_Exercise details_
Output every line below without omitting or altering anything.
==== Supplied material
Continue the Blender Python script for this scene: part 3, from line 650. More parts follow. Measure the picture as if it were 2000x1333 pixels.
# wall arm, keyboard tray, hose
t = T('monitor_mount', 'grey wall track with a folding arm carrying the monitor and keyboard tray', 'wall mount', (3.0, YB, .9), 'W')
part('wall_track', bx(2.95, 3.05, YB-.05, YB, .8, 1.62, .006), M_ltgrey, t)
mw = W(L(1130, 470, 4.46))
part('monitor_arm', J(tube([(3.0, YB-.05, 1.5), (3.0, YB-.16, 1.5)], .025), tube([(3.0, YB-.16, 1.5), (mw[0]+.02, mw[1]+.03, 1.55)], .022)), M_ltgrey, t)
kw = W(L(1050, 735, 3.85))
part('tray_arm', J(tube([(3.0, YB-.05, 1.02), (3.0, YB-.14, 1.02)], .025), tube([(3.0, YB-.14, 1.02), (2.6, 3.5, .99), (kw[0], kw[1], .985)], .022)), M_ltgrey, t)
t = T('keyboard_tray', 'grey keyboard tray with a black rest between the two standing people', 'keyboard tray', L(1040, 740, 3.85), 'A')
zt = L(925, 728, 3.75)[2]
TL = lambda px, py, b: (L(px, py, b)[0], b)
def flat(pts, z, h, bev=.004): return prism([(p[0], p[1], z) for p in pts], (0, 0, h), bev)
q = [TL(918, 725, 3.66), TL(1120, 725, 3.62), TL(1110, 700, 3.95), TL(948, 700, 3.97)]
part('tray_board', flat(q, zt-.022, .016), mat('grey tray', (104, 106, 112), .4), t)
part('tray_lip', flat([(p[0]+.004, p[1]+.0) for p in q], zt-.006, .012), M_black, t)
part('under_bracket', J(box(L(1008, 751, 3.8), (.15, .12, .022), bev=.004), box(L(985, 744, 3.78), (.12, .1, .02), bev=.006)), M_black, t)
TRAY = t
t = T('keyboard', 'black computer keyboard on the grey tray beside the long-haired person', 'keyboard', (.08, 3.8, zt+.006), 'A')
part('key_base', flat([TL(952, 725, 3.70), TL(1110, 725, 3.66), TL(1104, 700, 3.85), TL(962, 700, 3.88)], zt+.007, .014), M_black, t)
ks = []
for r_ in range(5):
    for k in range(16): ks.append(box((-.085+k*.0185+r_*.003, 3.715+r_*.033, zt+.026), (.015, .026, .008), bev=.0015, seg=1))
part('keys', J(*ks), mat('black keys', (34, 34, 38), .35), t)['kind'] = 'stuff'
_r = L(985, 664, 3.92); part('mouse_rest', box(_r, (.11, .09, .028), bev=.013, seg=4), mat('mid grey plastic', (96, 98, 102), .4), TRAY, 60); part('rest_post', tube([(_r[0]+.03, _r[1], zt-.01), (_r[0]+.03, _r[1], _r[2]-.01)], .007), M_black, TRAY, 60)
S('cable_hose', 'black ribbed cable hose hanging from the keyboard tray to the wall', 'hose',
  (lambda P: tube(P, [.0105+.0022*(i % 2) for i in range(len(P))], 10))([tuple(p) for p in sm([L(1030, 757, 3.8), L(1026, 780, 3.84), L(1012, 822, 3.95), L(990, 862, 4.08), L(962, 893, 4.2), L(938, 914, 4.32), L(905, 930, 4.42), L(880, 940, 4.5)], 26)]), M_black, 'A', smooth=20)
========
_Answer for this exercise_
Continue the Blender Python script for this scene: part 3, from line 650. More parts follow. Measure the picture as if it were 2000x1333 pixels.
# wall arm, keyboard tray, hose
t = T('monitor_mount', 'grey wall track with a folding arm carrying the monitor and keyboard tray', 'wall mount', (3.0, YB, .9), 'W')
part('wall_track', bx(2.95, 3.05, YB-.05, YB, .8, 1.62, .006), M_ltgrey, t)
mw = W(L(1130, 470, 4.46))
part('monitor_arm', J(tube([(3.0, YB-.05, 1.5), (3.0, YB-.16, 1.5)], .025), tube([(3.0, YB-.16, 1.5), (mw[0]+.02, mw[1]+.03, 1.55)], .022)), M_ltgrey, t)
kw = W(L(1050, 735, 3.85))
part('tray_arm', J(tube([(3.0, YB-.05, 1.02), (3.0, YB-.14, 1.02)], .025), tube([(3.0, YB-.14, 1.02), (2.6, 3.5, .99), (kw[0], kw[1], .985)], .022)), M_ltgrey, t)
t = T('keyboard_tray', 'grey keyboard tray with a black rest between the two standing people', 'keyboard tray', L(1040, 740, 3.85), 'A')
zt = L(925, 728, 3.75)[2]
TL = lambda px, py, b: (L(px, py, b)[0], b)
def flat(pts, z, h, bev=.004): return prism([(p[0], p[1], z) for p in pts], (0, 0, h), bev)
q = [TL(918, 725, 3.66), TL(1120, 725, 3.62), TL(1110, 700, 3.95), TL(948, 700, 3.97)]
part('tray_board', flat(q, zt-.022, .016), mat('grey tray', (104, 106, 112), .4), t)
part('tray_lip', flat([(p[0]+.004, p[1]+.0) for p in q], zt-.006, .012), M_black, t)
part('under_bracket', J(box(L(1008, 751, 3.8), (.15, .12, .022), bev=.004), box(L(985, 744, 3.78), (.12, .1, .02), bev=.006)), M_black, t)
TRAY = t
t = T('keyboard', 'black computer keyboard on the grey tray beside the long-haired person', 'keyboard', (.08, 3.8, zt+.006), 'A')
part('key_base', flat([TL(952, 725, 3.70), TL(1110, 725, 3.66), TL(1104, 700, 3.85), TL(962, 700, 3.88)], zt+.007, .014), M_black, t)
ks = []
for r_ in range(5):
    for k in range(16): ks.append(box((-.085+k*.0185+r_*.003, 3.715+r_*.033, zt+.026), (.015, .026, .008), bev=.0015, seg=1))
part('keys', J(*ks), mat('black keys', (34, 34, 38), .35), t)['kind'] = 'stuff'
_r = L(985, 664, 3.92); part('mouse_rest', box(_r, (.11, .09, .028), bev=.013, seg=4), mat('mid grey plastic', (96, 98, 102), .4), TRAY, 60); part('rest_post', tube([(_r[0]+.03, _r[1], zt-.01), (_r[0]+.03, _r[1], _r[2]-.01)], .007), M_black, TRAY, 60)
S('cable_hose', 'black ribbed cable hose hanging from the keyboard tray to the wall', 'hose',
  (lambda P: tube(P, [.0105+.0022*(i % 2) for i in range(len(P))], 10))([tuple(p) for p in sm([L(1030, 757, 3.8), L(1026, 780, 3.84), L(1012, 822, 3.95), L(990, 862, 4.08), L(962, 893, 4.2), L(938, 914, 4.32), L(905, 930, 4.42), L(880, 940, 4.5)], 26)]), M_black, 'A', smooth=20)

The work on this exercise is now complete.